Liberty Utilities seeks major rate hike for Tahoe-area customers; local groups push back
PLACERVILLE, Calif. — Liberty Utilities (CalPeco Electric) has asked the California Public Utilities Commission to authorize a roughly 19.1% increase in its 2025 revenue requirement — a move the company says is needed to cover rising wildfire insurance, storm and infrastructure costs and other operational pressures. The filing (Application A.24-09-010) would translate to an average residential bill increase of about 20.6%, or roughly $37.51 per month for the typical customer, if regulators approve Liberty’s request.
Liberty’s application frames the request as necessary “to continue to provide its customers with safe and reliable electric service” and to recover higher wildfire insurance and storm-related expenses, plus investments in grid hardening and customer systems. The company’s public materials and FAQs say wildfire mitigation and sharply higher insurance premiums are major drivers of the requested increase.
Local residents and consumer advocates say the timing and size of the request are unacceptable. Danielle Hughes, founder of the resident group TAHOE SPARK, told the CPUC in prepared testimony that “Liberty’s current rate structure disproportionately burdens Permanent Residents,” arguing the utility’s proposal fails to account for visitor-driven demand and regional fairness. Other intervenors — including the Tahoe Energy Ratepayers Group and state consumer advocates — have filed testimony and protests opposing aspects of the plan.

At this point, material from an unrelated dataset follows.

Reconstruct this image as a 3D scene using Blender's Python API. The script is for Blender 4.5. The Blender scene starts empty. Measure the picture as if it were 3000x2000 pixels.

The company has also filed a separate cost-recovery application tied to wildfire liabilities from the Mountain View/Mountain Fire incidents; Liberty asks regulators for authority to recover wildfire-related claim payments, defense costs and related insurance expenses in a distinct proceeding. Local reporting has noted Liberty is facing multiple wildfire-related lawsuits and that those legal and insurance costs are part of the company’s broader rate requests.
What happens next: the CPUC is reviewing Liberty’s GRC and related filings; the commission’s docket shows the application (A.24-09-010) is contested and subject to testimony, public comment and hearings before a final decision. Liberty requested interim rates be set at 50% of the requested increase to take effect as soon as practicable; consumer groups and the CPUC staff will weigh evidence before any change to customer bills is approved.
Why it matters to El Dorado County readers: Liberty’s CalPeco service territory includes parts of the California side of the Lake Tahoe Basin and adjacent communities in El Dorado County. A sizeable increase would affect residents, small businesses and seasonal-workforce affordability in a high-cost, tourism-driven economy — an outcome local advocates say deserves close scrutiny and a robust regulatory record.
“For residents already squeezed by housing and living costs, a sudden jump in monthly bills is more than an accounting issue — it’s a threat to household budgets and the local workforce,” said Hughes in her testimony. Liberty, in its filings, emphasizes the same trade-off from its perspective — increased costs now to avoid greater reliability or wildfire risk later.
Residents who want to review the filings, submit comments, or follow hearing dates can find the CPUC docket for Liberty’s GRC and related proceedings on the commission’s website. The CPUC posts evidentiary filings, public comments and hearing notices in the A.24-09-010 docket.